Thursday, November 28, 2013

Gratitude to These Three

When I was a child, my maternal Grandmother taught me how to embroider. She, like many women of her time, made quilts, clothing, and aprons. Her work was pretty primitive and yet memorable. All of her Grandchildren and those Great-Grandchildren who were born while she was alive received quits for weddings, and baby showers. I got her last quilt and when my Niece visited, she saw it on my bed and cried because it was made of the same material of her baby quilt which she had loved to shreds. She took it home and loved it to shreds. 

I used my Gramma Elizabeth's pattern for embroidering the 50 State birds and flowers and stayed within primitive lines for it. This is the last photo taken of her in her home when she was 92. I think of her every day for her quilting traditions. 

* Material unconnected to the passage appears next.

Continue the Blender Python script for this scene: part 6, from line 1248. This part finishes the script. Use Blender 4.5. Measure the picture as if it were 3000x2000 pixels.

From Elizabeth, I learned about contribution, responsibility and intimacy. She set the standard of how to give love & support, how to be love, find my own image & deeper self, and how to maintain family connections through this art.

The next great quilting influence of my life helped me create a small block that was to be part of a greater wall hanging for my circle in the midwest. I lived on Lee's property in Bear Valley Springs above Tehachapi overlooking five mountain ranges for five months one winter before my house was ready in the valley below. She gave me a lot of quilting magazines that winter and let me help myself to what I needed from her fabric stash. Lee was one of the founders of the Tehachapi Mountain Quilter's Guild and by the time this photo was taken, she was in her late 80's and was still quilting. When she passed, Lee left me all her quilting magazines and fabric stash to further my own work.



Lee taught me balance and composing the inner and the outer life one has as a Quilter. I am still learning how to trust, how to be open and transparent to my own joys, questions and struggles as a human being who seeks her own unique expressions in this art.

And of course, there is always a great teacher or two in everyone's life. She is the one who challenges my courage to confront, explore and resolve the difficulties of trusting someone else, of embracing weaknesses, blind spots, resistance to full expression and letting go defenses.


Claudia owns one of the fabric stores in town. She opened her heart to me when I brought in the two sets of 50 State Birds/Flowers blocks & helped me figure out how to use them & make seven lap size quilts for my Grandchildren.

Women in the shop shared my delight in creating the first top. I was sobbing with joy for how wonderful it looked. All the nights I spent for decades in embroidering these blocks were not in vain! I was carrying forward something I had learned beside my Grandmother. 

By then, I could see how the final quilting made it all and I stepped back and realized I needed to learn more, to practice more. 

I had penetrated the future by reaching into my past, by walking this path of lights and darks, my journey took me into places of moral and spiritual development: Women holding hands, looking over each other's shoulders and laps to encourage the work.

I give thanks this morning to them all, to these three as well as the countless others who quilt, who receive my mini quilts and the lap tops I make.

I celebrate our past, our present moments and the future. I feel strengthened and encouraged, as well as fiercely passionate about learning more. My every day be filled with thanksgiving for the unseen heras and heroes in our lives.

1 comment:

  1. All great women, now all gone from this plane. May they be truly blessed.